Впрочем, его притязания и на этом этапе не ограничиваются их уровнем. Речь идет не только о высшем чине и высшем сословном достоинстве. В записках Поприщина то и дело начинает мелькать словечко «все»: он до «всего» хочет дойти, «все» узнать и стать «всем». И, записав наконец: «Сегодняшний день есть день величайшего торжества! В Испании есть король… Этот король — я…» — он тут же добавит: «Теперь передо мною все открыто. Теперь я вижу все как на ладони».
Но это будет в конце, а в начале Поприщин еще поет песнь «Пчелы». Он хулит мужика — «свинью», который не ходит в театр, поругивает французов за их парламентаризм («Эка глупый народ французы! Ну чего хотят они? Всех бы, ей-богу, и перепорол розгами!»), чванится перед лакеем и мечтает о счастье с генеральской дочкой. Он робеет перед Его Превосходительством и обрывает свои дерзкие фантазии остерегающим — «Ничего…, молчание!». Что таится за этим «Ничего…», читатель узнает позже, а пока Поприщин разрешает себе пощелкивать сочинителей, имеющих смелость критиковать коллежских регистраторов, прохаживается насчет внешности своего начальника (голова которого похожа на аптекарский пузырек), а спустя некоторое время доходит и: до камер-юнкеров («ведь через то, что камер-юнкер, не прибавится третий глаз на лбу»). Уже здесь поприщинская амбиция противоречит булгаринскому позитивизму, уже в этих прорывах молчания слышится нечто, предвещающее: плюю на вас всех! На попытку начальника отделения поставить его на место он отвечает: подумаешь, надворный советник! Можем и мы стать советником, а может, еще и повыше — «чем-нибудь побольше», «или там другим каким-нибудь», «или как его».

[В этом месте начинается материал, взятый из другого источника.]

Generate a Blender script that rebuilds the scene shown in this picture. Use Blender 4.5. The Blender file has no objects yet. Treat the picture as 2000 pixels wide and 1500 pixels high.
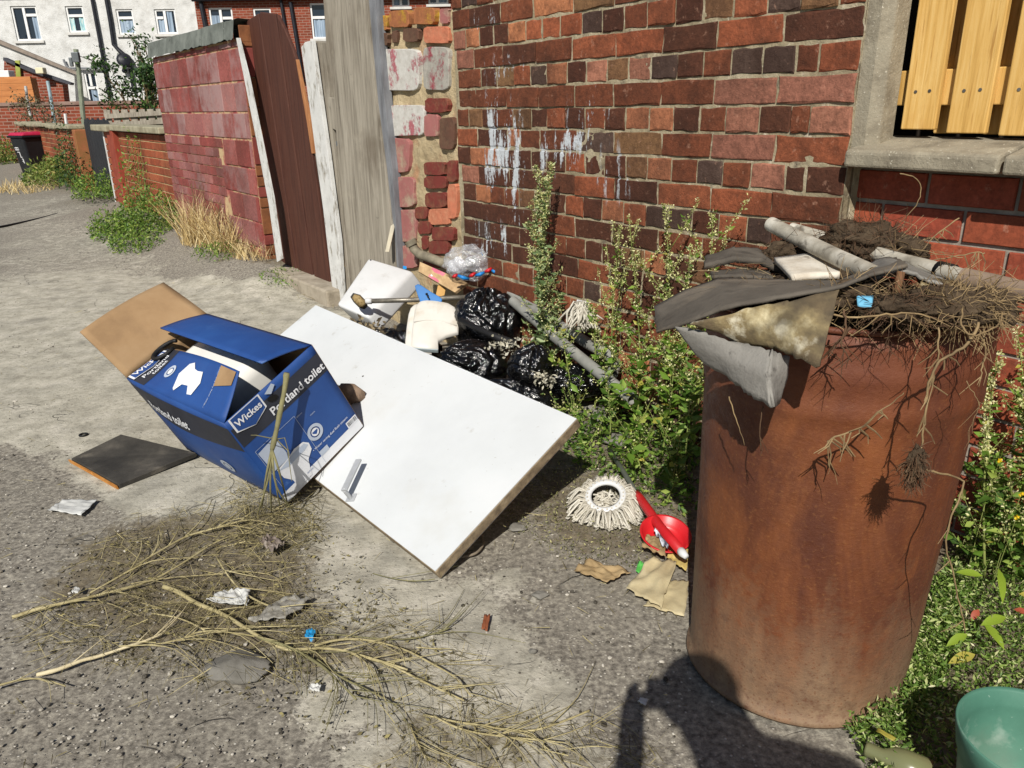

Словечки эти звучат довольно грозно. В них нет конкретного обозначения того, чего герой хочет. Тут уже не о чине идет речь, не о генеральском месте, не о миллионе, а о чем-то таком, что и самого САМОГО может бросить в страх. Эта неопределенность поприщинских притязаний — первый удар по булгаринскому конструктивному идеалу, по умеренному реализму его. Тут налицо максимализм, причем не только иерархический. Это жажда воплощения, и воплощения полного.
И Поприщин совершает скачок. Из титулярного советника, очинивающего перья, он превращается в Фердинанда Восьмого, — бог знает во что! Чтобы понять, что это могло означать для сослуживцев героя Гоголя, достаточно перелистать лень за днем «Северную пчелу». Именно она приучала читателя к тому, что все, что происходит в мире, происходит где-то там, по ту сторону реального сознания, в какой-то Испании, какой-то Франции. То, что в английском парламенте могли спорить о судьбе польских беженцев из России, и ему, парламенту, за это ничего не было, выглядело в глазах русского человека фантастикой. Фантастикой была сама Европа, все эти перевороты и перемены, смещения королей, выпрыгивание каких-то выскочек в венценосцы.
И вдруг в своем родном департаменте, в общей зале, где сидят самые мелкие писцы, — Фердинанд Восьмой! Это равно появлению человека с того света, падению Луны на Землю или чему-то в этом роде. Поприщин как бы совершает скачок из русской жизни в европейскую жизнь, в мифические «испанские дела», о которых русский чиновник начала XIX века читал как о похождениях героев Вальтера Скотта. Дерзость поприщинского преображения беспредельна. Это взрыв булгаринской постепенности, разрыв с нею. Поступок гоголевского сумасшедшего не минутное «отклонение», не блажь ума, которую тоже, с точки зрения «Пчелы», простить трудно, а настаивание на своей безумной мысли, укоренение в ней. Ибо и «Фердинанд Восьмой», как мы увидим в конце, для него не предел. Лозунг «будь скромен» для Поприщина не подходит. И не пользоваться ему в награду за кротость ватер-клозетом, не играть в шашки и не выезжать в коляске, чтоб «прогуливаться вне заведения». Булгаринская идиллия и в сумасшедшем доме — не для него.
Он и здесь не смиряется, не вписывается в ту картину благости и спокойствия, которую являет собой находящаяся под Высшим покровительством Больница Всех Скорбящих. Он и тут выламывается из порядка, и тут покушается на порядок. Даже когда, доведенный ударами палки «Великого Инквизитора» до слез, он не отзывается на «Фердинанда Восьмого», он не откликается и на Поприщина. Он обращается ко всему свету с просьбой дать ему тройку быстрых коней. Он мчится на ней через Европу, мимо Италии, и видит впереди Русь, окошко матери, летящее ему навстречу. Он все еще мыслит себя в системе мира, а не департамента. Смирения нет, его не дает и заключительная фраза «Записок» — фраза о шишке под носом у алжирского дея. Так о дее может говорить только «испанский король».